During the acquisition process, we conduct thorough due diligence concerning the target company's business model, technologies, management structure, accounting, synergistic effects and risks. Furthermore, as part of the post-merger integration (PMI) process, we implement a 100-day plan. This involves concentrating company-wide resources during the first 100 days after the merger to share our management vision with not only applicable business divisions, but also corporate divisions, to conduct thorough analysis of the target company's competence, and to visualize the management situation, in order to facilitate and solidify PMI. We also have rules in place for continued monitoring post acquisition as part of investment reviews. Particularly large acquisitions involve understanding the management situation and providing support promptly in case improvements are needed based on monthly discussions by the Management Executive Meeting and others. Under this framework, we leverage past M&A experiences to share what we learned as well as the know-how and experiences of the target company to build upon our company strengths and connect this to future growth.
Q3
Alongside investing in growth, what other measures are you implementing
in terms of upgrading cash management and improving capital efficiency?

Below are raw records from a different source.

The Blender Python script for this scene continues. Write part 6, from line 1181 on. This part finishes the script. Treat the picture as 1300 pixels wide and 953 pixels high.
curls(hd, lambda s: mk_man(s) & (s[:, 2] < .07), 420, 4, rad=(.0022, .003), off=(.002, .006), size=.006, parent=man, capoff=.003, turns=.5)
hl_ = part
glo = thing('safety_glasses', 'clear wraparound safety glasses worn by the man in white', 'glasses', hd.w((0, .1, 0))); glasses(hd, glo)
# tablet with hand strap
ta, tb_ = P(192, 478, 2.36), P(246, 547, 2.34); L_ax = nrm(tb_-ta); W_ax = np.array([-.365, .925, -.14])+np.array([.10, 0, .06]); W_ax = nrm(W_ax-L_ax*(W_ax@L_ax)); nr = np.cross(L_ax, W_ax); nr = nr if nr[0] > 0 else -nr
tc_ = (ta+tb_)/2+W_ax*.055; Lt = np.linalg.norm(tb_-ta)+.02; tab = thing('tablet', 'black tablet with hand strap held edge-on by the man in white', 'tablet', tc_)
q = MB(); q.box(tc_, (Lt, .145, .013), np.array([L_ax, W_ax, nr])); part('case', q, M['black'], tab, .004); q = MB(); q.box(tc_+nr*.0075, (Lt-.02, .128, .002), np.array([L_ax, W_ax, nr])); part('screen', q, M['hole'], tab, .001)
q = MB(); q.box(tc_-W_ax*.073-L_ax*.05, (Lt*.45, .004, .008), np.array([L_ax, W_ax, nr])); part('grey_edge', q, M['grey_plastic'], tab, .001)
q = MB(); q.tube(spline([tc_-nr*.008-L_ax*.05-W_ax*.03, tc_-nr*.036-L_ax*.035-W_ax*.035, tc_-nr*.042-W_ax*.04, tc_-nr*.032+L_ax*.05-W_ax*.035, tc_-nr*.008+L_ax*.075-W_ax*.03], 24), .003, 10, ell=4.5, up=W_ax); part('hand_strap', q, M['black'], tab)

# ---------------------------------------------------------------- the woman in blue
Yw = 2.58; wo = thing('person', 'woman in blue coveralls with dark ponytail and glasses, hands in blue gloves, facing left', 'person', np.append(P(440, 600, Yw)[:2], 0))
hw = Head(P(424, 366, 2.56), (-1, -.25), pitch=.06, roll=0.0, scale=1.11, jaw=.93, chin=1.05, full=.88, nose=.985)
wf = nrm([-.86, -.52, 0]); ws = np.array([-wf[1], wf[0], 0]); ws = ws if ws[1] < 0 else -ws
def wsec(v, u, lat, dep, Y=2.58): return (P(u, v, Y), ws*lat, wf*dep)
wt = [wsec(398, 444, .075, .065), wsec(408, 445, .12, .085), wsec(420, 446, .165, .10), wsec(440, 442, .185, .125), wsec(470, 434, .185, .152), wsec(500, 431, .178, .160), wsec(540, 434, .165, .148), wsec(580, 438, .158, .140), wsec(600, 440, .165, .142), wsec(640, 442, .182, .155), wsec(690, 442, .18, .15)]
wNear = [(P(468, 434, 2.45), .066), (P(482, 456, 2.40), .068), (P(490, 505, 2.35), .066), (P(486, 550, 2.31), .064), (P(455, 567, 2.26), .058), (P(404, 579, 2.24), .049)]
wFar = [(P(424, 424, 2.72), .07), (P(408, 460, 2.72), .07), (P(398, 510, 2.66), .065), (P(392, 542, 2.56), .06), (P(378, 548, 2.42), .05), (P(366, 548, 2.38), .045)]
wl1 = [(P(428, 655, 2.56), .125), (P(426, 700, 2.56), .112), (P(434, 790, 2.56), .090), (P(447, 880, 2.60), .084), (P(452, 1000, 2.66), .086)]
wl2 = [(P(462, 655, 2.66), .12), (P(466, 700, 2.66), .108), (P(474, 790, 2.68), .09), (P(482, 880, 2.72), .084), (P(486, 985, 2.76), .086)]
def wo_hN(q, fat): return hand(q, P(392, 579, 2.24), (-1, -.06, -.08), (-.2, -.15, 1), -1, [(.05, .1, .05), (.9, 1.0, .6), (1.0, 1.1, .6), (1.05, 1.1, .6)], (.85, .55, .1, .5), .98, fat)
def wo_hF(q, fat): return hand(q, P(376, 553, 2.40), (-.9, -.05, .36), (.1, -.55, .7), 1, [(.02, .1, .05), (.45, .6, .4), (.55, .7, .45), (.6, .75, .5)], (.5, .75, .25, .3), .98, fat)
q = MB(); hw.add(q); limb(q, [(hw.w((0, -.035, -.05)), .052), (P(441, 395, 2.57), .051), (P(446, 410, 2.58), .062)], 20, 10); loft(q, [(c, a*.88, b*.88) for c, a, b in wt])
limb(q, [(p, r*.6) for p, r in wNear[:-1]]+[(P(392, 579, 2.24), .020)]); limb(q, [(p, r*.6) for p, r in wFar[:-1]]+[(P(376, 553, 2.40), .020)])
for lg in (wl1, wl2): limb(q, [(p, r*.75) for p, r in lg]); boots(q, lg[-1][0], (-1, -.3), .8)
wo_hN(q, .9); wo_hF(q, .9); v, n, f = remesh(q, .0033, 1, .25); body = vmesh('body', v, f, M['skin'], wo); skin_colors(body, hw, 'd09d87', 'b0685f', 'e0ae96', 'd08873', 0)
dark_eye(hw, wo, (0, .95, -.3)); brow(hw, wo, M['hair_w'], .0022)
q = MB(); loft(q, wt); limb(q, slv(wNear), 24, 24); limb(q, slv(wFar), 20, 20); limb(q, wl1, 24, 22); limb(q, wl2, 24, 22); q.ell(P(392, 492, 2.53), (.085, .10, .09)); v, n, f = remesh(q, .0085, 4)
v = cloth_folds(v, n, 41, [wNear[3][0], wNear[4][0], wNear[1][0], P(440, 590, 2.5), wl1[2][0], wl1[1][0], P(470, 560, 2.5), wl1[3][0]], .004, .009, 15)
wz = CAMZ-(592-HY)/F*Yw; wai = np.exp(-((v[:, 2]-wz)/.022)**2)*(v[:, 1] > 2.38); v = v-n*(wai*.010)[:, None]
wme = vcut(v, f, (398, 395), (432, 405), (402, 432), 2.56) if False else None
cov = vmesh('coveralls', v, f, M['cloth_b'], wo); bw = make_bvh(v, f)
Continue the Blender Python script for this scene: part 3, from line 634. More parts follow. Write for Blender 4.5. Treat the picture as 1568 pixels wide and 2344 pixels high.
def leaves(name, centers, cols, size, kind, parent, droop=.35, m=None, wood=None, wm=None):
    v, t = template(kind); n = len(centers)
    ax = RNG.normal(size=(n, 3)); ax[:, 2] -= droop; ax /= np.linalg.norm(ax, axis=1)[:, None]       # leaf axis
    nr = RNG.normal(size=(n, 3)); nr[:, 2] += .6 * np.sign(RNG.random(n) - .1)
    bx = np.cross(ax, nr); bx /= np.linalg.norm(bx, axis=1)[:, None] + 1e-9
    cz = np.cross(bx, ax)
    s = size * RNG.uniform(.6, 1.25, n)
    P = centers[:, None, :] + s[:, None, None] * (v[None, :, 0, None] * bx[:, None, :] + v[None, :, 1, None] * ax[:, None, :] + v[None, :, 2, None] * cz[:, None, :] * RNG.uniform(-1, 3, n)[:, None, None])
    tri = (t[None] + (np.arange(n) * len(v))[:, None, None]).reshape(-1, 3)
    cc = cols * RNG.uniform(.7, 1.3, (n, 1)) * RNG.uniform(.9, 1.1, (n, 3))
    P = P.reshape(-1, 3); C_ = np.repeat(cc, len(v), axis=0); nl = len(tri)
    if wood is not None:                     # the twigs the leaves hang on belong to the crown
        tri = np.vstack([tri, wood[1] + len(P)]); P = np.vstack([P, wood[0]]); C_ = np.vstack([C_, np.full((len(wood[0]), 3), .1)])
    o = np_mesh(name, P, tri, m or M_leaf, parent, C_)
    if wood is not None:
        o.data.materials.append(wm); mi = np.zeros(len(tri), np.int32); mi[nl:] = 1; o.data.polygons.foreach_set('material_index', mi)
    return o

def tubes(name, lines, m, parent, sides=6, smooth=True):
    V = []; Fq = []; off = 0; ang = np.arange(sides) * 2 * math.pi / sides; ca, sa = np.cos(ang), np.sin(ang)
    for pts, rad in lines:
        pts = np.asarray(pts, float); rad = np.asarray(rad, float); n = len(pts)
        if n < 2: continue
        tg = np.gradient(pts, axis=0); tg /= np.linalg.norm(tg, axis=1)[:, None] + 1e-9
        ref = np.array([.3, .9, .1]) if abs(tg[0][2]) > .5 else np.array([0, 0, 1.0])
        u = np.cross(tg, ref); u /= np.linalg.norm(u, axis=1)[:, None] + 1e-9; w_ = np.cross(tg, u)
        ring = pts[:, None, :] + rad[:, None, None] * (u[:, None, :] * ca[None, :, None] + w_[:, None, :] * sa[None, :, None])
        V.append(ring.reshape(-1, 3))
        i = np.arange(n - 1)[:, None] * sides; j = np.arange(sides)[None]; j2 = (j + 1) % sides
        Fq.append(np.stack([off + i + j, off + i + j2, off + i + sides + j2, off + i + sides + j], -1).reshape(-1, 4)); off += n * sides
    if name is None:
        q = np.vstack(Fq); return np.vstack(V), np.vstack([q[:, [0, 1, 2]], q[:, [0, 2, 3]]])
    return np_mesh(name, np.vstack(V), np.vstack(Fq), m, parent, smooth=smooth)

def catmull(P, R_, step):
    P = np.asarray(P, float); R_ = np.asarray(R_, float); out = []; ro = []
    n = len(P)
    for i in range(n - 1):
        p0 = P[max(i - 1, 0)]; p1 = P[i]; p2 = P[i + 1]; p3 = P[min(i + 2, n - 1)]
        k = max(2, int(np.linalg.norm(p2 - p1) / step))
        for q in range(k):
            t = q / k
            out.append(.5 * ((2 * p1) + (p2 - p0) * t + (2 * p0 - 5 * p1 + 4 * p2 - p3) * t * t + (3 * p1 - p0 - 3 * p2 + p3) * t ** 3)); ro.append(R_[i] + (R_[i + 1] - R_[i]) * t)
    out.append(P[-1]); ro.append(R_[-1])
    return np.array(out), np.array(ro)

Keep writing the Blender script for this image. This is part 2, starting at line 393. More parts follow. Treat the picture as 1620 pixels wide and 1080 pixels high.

Konica Minolta has introduced a global cash management system with the objective of visualizing the cash positions of Group companies and improving cash management. Looking ahead, we will focus on establishing global netting as a way to counteract foreign exchange volatility, and we will carry out effective foreign exchange risk hedging based on an accurate understanding of our foreign exchange exposure gained from more efficient cash management.
Following the addition of Group companies from M&A, there has been a growing number of cases where the head office finances the working capital needs of subsidiaries. As a result, in fiscal 2017 we carried out system upgrades to carefully check and monitor the cash movements of subsidiaries.
Going forward, we will emphasize capital costs and utilize returns from invested capital as a key management indicator, as we seek to improve capital efficiency and maximize corporate value.